The International Monetary Fund (IMF) has pressed Pakistan to reduce its power subsidy to Rs 830 billion in the upcoming fiscal year. As negotiations between Pakistan and the IMF continue to finalize key budget targets, the lender has insisted on a Rs 206 billion reduction in the electricity subsidy compared to the current fiscal year.
Currently, the subsidy allocated to the energy sector stands at Rs 1,036 billion. The IMF has emphasized that this figure must be lowered to no more than Rs 830 billion in the next budget cycle. Furthermore, the fund has set a goal to completely eliminate the circular debt burden within the power sector by the year 2031.
In a significant development, the IMF has called for a gradual annual reduction of subsidies in the energy sector. For the fiscal year 2026-2027, the circular debt accumulation is expected to be zero, reflecting the lender’s demand for fiscal discipline and sectoral reforms.
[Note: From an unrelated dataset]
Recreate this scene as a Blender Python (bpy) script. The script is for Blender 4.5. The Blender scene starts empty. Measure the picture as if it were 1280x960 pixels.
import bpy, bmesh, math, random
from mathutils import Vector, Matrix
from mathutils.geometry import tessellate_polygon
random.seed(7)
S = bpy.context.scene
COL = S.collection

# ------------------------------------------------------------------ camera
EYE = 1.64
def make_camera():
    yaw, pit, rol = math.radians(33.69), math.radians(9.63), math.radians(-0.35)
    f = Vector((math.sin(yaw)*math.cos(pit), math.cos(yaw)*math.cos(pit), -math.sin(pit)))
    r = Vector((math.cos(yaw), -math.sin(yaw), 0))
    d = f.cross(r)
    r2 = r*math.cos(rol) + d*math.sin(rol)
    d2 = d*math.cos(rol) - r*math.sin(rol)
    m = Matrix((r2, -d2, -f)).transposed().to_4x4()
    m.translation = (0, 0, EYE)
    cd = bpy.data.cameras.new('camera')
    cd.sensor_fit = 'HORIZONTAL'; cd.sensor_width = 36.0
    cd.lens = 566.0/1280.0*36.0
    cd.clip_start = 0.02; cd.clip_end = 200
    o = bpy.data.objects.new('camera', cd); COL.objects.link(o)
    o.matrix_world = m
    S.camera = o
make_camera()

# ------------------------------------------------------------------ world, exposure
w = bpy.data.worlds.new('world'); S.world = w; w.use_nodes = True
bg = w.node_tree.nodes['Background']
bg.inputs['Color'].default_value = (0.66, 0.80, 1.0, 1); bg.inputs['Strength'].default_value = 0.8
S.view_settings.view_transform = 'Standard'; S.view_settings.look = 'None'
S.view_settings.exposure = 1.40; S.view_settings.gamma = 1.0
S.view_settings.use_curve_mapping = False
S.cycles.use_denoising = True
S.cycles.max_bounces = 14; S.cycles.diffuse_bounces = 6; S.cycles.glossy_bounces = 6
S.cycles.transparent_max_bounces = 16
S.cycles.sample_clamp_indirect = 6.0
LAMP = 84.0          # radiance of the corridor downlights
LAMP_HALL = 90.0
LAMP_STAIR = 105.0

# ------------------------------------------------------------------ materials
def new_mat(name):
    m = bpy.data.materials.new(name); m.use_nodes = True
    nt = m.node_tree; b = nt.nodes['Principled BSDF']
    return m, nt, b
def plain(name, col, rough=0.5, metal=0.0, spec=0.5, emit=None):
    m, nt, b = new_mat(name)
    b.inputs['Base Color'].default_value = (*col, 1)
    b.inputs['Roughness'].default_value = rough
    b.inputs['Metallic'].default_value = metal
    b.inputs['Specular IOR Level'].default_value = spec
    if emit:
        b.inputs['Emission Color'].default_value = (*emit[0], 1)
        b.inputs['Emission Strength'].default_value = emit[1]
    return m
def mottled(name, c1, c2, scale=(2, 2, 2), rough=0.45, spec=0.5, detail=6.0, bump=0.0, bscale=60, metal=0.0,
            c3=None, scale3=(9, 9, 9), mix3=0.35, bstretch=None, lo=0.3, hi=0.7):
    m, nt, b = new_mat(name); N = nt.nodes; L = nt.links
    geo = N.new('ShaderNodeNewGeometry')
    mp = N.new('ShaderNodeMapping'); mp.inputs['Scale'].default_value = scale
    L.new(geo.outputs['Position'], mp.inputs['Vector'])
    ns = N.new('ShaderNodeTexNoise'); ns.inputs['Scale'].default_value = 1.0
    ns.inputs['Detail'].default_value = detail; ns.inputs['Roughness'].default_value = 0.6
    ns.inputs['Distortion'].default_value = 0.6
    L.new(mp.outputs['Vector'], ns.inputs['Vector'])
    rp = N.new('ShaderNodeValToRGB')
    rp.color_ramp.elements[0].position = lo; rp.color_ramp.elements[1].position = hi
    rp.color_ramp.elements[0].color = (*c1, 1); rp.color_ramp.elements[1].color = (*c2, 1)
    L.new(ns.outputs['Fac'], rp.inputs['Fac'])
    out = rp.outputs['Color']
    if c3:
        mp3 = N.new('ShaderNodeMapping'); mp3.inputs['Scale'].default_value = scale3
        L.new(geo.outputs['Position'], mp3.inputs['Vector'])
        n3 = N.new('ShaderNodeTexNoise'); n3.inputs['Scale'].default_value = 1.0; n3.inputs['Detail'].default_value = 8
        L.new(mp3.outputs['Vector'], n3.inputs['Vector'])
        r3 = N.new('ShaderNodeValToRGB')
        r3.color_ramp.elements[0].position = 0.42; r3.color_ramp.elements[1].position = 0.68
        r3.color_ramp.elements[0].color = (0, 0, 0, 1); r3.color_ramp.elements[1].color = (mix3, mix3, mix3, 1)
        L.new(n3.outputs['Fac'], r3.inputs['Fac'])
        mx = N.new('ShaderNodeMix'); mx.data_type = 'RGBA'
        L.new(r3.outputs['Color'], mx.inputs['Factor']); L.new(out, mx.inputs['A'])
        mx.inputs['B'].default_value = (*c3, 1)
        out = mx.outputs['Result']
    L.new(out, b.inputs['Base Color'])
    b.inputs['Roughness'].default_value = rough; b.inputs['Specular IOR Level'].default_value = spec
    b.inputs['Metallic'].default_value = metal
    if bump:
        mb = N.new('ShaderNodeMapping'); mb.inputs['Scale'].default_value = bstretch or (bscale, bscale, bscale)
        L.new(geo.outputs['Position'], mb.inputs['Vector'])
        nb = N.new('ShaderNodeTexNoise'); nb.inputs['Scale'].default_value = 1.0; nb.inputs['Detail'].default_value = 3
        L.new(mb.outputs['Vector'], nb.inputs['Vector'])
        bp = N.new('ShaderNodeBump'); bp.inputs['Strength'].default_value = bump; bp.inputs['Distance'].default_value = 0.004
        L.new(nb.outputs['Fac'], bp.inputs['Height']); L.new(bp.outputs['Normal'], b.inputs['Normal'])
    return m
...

Pakistan has assured the IMF of ongoing improvements in the energy sector alongside the implementation of a comprehensive reforms package. This package includes continuous increases in power and gas tariffs, aimed at reducing subsidies over time.
Documents related to the agreement suggest substantial privatization measures within the power sector, including the transfer of power distribution companies to private ownership. This transition is anticipated to take place by early 2027.
Notably, these reforms are likely to result in higher costs for consumers, as electricity and gas tariffs are expected to rise in line with subsidy reductions.